_YOUR GOAL:_
Write out exactly the lines from the line with "The Blender Python" through the line with "mb.build('bulb', M['bulb_glow'], lan, smooth=True)", including both, and nothing more.

_DATASET ROWS:_
========================

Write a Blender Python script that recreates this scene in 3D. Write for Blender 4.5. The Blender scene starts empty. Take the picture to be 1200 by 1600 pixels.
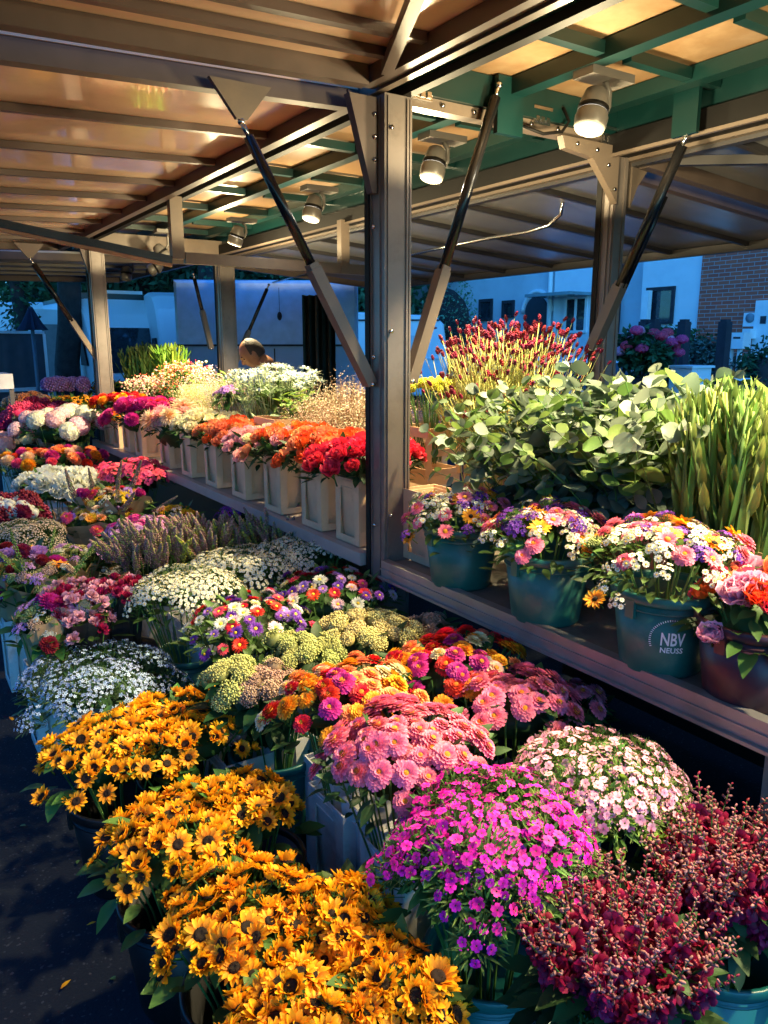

========================

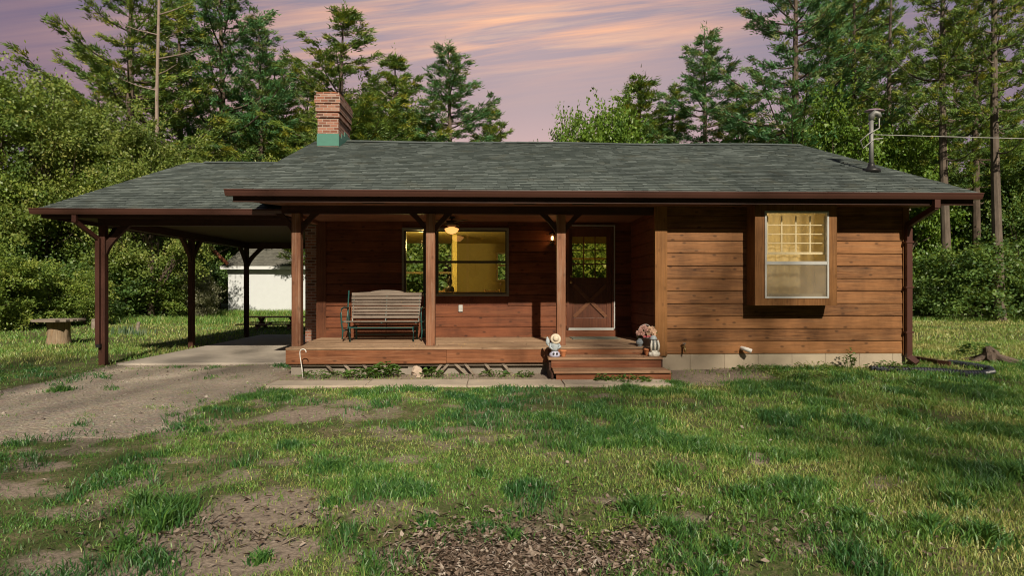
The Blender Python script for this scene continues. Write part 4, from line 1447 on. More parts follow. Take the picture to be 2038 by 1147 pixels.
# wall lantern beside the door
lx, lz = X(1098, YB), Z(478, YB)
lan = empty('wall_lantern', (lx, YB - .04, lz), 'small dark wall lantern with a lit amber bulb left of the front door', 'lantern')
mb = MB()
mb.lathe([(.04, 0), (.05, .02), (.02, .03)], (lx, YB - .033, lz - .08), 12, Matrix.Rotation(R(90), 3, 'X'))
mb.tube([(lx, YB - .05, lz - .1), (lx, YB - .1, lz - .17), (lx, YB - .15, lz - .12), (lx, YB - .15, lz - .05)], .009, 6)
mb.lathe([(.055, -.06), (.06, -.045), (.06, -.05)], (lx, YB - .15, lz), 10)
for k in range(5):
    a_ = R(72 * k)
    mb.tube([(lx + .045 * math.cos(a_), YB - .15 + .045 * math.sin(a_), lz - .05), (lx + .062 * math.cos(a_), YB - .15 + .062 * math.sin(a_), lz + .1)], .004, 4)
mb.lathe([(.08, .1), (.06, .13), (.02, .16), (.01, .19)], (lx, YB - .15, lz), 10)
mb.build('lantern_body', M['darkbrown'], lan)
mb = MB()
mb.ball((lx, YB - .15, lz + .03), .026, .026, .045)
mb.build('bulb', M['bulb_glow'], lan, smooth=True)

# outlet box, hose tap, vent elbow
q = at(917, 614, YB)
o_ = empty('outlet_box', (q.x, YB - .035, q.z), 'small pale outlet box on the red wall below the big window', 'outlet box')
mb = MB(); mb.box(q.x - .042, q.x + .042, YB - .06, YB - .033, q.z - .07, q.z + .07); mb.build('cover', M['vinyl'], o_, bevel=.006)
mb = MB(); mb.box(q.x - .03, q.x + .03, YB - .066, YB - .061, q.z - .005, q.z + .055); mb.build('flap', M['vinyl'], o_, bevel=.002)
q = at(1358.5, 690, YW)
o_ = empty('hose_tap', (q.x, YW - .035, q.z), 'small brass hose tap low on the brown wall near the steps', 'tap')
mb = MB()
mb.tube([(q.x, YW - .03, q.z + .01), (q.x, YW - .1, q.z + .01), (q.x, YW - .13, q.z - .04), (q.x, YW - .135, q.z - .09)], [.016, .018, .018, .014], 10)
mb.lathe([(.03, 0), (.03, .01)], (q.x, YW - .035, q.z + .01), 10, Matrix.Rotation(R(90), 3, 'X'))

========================

_TASK SOLUTION:_
The Blender Python script for this scene continues. Write part 4, from line 1447 on. More parts follow. Take the picture to be 2038 by 1147 pixels.
# wall lantern beside the door
lx, lz = X(1098, YB), Z(478, YB)
lan = empty('wall_lantern', (lx, YB - .04, lz), 'small dark wall lantern with a lit amber bulb left of the front door', 'lantern')
mb = MB()
mb.lathe([(.04, 0), (.05, .02), (.02, .03)], (lx, YB - .033, lz - .08), 12, Matrix.Rotation(R(90), 3, 'X'))
mb.tube([(lx, YB - .05, lz - .1), (lx, YB - .1, lz - .17), (lx, YB - .15, lz - .12), (lx, YB - .15, lz - .05)], .009, 6)
mb.lathe([(.055, -.06), (.06, -.045), (.06, -.05)], (lx, YB - .15, lz), 10)
for k in range(5):
    a_ = R(72 * k)
    mb.tube([(lx + .045 * math.cos(a_), YB - .15 + .045 * math.sin(a_), lz - .05), (lx + .062 * math.cos(a_), YB - .15 + .062 * math.sin(a_), lz + .1)], .004, 4)
mb.lathe([(.08, .1), (.06, .13), (.02, .16), (.01, .19)], (lx, YB - .15, lz), 10)
mb.build('lantern_body', M['darkbrown'], lan)
mb = MB()
mb.ball((lx, YB - .15, lz + .03), .026, .026, .045)
mb.build('bulb', M['bulb_glow'], lan, smooth=True)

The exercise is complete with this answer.